Wittgenstein in a nutshell (5)

[asta e ultimul post din seria asta, fiindca m-am plictisit sa scriu 🙂 celelalte posturi sunt aici, aici, aici si aici]

According to Wittgenstein, there is not an essential difference between using the language and doing other activities. In fact, linguistic activities and extra-linguistic ones are often intertwined.

So we can no longer learn to avoid philosophical nonsense (Wittgenstein was still holding that it’s bad to rise philosophical questions) by looking at a general and abstract picture showing the perfect relation between our language and the world.

Things are a little bit more difficult now. Philosophical questions are meaningless, Wittgenstein would say, not because they are not about the world, but because they appear due to a wrong usage of our language. It is not as if we were using the screwdriver instead of the hammer, but as if we were fiddling with the tools without having anything specific in mind.

Aimlessly, as it were. Indeed, what is a philosopher aiming at? Is he trying to express his feelings, or a certain attitude about this or that? In this case, art or literature will do better. Is he trying to achieve some practical goal? Then he could use scientific generalisations and common sense observations. They will certainly help him deal with things.

But really, there is no philosophy involved in achieving practical purposes. We could pretend that it is, of course, but it would be a pretension and nothing else.

But how does Wittgenstein think he could show the other philosophers the way out of their tormented striving for nonsense? Many of his later writings contain nothing else than (sometimes boring) descriptions of every day situations and dialogues.

Sometimes some strange situations are imagined as well. Roughly speaking, he is just trying to remind his fellows philosophers how we use the language in every day situations and how odd their formulations sound in comparison with these usual situations.

On the other hand, he is trying to show them that other uses of the same words which bothered them could be imagined.
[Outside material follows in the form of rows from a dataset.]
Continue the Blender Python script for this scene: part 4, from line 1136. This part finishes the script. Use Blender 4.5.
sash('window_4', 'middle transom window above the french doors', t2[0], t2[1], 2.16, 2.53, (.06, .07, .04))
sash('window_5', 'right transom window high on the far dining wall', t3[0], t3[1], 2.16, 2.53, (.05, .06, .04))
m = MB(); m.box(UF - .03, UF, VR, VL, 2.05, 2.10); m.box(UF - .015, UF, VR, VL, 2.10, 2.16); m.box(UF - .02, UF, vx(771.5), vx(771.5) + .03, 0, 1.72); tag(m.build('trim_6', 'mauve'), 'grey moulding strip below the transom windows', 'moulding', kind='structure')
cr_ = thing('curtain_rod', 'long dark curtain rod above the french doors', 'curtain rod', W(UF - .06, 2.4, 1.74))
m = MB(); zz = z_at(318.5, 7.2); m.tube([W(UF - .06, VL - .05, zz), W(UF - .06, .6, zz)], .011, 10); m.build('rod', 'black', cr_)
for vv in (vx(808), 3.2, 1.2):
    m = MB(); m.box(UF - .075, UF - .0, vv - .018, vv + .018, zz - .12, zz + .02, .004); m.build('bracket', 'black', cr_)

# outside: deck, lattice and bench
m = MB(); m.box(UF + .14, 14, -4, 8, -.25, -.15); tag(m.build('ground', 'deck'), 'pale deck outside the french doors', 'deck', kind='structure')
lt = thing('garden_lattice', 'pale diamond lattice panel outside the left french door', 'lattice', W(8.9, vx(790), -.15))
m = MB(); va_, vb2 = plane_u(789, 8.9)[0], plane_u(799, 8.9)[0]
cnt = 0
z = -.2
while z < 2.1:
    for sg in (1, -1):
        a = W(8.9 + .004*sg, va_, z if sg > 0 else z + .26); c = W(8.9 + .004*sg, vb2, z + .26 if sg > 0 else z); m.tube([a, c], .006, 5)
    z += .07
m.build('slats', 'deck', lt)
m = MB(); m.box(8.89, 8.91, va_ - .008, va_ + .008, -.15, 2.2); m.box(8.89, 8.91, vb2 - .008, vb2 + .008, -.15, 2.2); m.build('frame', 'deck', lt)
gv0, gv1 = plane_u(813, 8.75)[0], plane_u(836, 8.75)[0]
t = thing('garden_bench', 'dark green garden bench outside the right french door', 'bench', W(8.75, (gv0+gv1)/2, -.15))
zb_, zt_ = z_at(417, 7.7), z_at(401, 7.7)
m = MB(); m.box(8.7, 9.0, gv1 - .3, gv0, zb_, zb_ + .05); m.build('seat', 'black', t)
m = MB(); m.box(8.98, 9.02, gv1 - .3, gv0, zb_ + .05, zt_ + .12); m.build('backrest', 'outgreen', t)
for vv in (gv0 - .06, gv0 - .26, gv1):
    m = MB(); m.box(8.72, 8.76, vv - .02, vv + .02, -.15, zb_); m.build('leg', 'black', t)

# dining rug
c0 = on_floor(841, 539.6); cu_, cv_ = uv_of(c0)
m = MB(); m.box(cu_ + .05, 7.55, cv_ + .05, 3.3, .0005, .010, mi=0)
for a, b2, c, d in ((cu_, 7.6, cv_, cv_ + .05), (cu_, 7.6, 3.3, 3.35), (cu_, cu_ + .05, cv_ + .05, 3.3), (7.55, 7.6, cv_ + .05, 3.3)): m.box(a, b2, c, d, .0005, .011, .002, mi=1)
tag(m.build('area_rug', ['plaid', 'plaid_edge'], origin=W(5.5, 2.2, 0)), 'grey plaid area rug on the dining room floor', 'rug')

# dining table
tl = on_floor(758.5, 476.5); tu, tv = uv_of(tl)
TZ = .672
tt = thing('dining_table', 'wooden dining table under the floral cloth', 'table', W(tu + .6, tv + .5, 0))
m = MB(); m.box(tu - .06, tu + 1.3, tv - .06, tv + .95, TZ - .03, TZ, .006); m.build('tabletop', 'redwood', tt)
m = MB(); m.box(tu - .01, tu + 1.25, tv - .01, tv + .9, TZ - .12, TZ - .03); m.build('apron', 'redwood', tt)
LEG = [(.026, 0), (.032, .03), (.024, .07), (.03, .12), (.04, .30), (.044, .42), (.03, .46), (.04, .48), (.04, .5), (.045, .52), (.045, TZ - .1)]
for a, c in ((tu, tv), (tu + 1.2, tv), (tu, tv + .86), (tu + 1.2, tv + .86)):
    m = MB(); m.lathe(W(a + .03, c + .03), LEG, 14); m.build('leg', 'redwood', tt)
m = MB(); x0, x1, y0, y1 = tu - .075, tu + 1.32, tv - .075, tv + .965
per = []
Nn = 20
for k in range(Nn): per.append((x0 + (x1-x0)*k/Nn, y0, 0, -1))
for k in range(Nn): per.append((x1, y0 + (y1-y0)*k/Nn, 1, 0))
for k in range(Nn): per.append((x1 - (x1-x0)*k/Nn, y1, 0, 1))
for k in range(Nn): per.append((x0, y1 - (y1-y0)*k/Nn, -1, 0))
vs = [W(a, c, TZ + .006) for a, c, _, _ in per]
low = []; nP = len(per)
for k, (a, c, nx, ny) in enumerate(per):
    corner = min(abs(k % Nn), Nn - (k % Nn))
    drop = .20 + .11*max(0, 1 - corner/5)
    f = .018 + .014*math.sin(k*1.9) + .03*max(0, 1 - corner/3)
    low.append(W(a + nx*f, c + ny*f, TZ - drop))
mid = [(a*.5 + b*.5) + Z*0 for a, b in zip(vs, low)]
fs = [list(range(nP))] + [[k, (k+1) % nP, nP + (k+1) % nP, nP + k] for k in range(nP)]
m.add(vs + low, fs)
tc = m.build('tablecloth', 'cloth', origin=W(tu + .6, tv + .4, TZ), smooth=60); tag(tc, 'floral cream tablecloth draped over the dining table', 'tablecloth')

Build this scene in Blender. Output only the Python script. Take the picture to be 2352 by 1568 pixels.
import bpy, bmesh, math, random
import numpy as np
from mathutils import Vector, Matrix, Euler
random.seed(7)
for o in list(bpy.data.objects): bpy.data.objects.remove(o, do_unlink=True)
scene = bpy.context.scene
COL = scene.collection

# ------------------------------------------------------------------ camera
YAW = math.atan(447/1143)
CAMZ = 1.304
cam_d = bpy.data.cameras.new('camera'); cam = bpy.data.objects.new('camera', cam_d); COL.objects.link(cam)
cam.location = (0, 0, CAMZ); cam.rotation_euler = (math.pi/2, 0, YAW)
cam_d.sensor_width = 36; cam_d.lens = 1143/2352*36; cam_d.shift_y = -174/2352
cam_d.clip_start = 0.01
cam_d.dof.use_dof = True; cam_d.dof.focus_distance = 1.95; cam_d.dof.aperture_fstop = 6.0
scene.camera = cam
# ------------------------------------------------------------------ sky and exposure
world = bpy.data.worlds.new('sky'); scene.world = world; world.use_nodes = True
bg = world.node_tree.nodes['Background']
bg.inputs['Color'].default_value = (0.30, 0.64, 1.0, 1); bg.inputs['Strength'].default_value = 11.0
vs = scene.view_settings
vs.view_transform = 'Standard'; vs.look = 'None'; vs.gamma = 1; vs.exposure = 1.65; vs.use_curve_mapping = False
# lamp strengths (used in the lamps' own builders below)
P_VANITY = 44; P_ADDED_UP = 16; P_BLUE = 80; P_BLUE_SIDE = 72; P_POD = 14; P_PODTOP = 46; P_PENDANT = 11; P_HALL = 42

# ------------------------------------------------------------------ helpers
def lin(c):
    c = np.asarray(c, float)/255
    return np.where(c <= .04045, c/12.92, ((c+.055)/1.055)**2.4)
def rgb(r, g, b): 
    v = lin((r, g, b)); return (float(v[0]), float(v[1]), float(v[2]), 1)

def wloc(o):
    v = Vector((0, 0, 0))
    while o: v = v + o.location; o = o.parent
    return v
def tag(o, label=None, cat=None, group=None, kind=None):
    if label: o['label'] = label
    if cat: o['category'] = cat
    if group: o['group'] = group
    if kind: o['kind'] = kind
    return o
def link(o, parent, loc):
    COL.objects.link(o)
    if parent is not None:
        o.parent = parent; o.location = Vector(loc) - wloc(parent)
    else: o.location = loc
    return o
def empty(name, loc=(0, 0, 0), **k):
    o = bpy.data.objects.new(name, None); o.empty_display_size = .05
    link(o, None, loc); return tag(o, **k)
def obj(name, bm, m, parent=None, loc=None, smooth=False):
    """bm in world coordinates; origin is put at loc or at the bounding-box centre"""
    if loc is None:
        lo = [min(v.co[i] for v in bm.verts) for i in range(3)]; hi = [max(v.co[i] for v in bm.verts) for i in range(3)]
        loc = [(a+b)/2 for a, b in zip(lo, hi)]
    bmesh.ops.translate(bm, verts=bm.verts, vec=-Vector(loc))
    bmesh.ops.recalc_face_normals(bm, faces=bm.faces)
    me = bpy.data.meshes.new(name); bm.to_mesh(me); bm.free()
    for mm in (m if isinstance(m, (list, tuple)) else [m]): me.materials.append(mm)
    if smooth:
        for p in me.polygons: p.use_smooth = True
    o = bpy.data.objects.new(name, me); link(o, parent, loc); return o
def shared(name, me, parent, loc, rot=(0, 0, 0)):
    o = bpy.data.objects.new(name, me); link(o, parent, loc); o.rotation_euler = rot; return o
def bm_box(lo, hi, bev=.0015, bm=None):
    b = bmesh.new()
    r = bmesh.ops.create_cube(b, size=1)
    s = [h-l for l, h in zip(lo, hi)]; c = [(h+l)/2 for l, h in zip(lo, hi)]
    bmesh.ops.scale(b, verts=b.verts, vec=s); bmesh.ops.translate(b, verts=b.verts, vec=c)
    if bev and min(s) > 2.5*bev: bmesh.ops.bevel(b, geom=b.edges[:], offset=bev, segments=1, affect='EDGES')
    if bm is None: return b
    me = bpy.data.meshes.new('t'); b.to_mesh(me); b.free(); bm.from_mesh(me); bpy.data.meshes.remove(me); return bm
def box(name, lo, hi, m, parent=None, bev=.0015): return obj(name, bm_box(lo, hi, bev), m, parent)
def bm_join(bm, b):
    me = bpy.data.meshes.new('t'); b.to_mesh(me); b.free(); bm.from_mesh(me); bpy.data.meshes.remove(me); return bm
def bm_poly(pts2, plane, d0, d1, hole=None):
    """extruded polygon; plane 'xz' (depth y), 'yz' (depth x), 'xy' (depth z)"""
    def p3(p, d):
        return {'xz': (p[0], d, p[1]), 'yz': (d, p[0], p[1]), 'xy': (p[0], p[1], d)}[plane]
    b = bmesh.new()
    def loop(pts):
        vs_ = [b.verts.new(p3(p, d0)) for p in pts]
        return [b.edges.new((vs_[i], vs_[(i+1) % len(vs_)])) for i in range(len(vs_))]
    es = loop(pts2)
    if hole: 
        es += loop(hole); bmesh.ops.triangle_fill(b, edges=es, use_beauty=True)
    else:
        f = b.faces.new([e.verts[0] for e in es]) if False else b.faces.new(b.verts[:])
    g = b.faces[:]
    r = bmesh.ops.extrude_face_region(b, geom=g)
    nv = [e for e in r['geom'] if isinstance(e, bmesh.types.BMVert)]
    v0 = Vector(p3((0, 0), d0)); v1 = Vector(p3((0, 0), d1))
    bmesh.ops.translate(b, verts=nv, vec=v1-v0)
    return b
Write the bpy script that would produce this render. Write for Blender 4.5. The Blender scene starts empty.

It is not as if every word or phrase has a certain essence, and the philosopher could grasp it once and for all.

In a way, this is what he himself thought and spoke of in his earlier writings. Let’s look at an example. We are used to speak of time running too fast or too slow, of the time left until the beginning of the race and so on. There is nothing strange with asking what time is it.

The problems arise when we change the order of the words and, instead of asking what time is it, we ask: ‘what is time?’ Or better: ‘Time!… What is it?’ This makes no sense.

Think of any similar case – asking: ‘what are you here?’ instead of: ‘why are you here?’ Or: ‘what is therefore referring to?’ (my favourite example is this: a very young child is told that: ‘Peter, your older brother, is going to school. Therefore is studying.’ he takes the two sentences to be somehow similar in structure and says: ‘I know Peter, but who this Therefore is?’)

Now, let’s accept, for the sake of the argument, that the person who asks that strange question about time just wishes to grasp the meaning of the word ‘time’, say, to give its definition. She might say: ‘Even if I know how to use the word ‘time’ in everyday conversation, it is important for me to have a clear concept of time, an accurate definition etc.’

Wittgenstein questions even the assumptions which lie behind this sort of discourse. When we think of a clear concept of time, we are guided by a scientific ideal. Generality, clarity, rigour and other similar words come to our mind.

Science extends our daily use of words to some new use, which is somehow related with the initial one. It is as if an old city grows into a new one by the addition of new quarters. The streets of the old city are tortuous, unequally shaped, while the streets of the new quarters are symmetrical, the buildings are all constructed in accordance with certain principles etc.

Each new quarter complements an old one. There is nothing wrong with a concept of time explained within some scientific theory. If the theory is successful we might even be able to improve our lives in respects we will certainly describe by using expressions like ‘time’, ‘soon’, ‘later’, ‘future’, ‘past’ etc.

The philosopher, by contrast, just wants to reform our ordinary talk about time. This can be done, he says, by grasping the ‘essence of time’. It is as if he wants to replace the streets of the old city with completely new streets and quarters. The old city will be replaced, in this analogy, with an ideal one.

It is obvious that such a thing cannot be done. So, our usual concepts cannot be grasped better by such philosophical attempts, says Wittgenstein.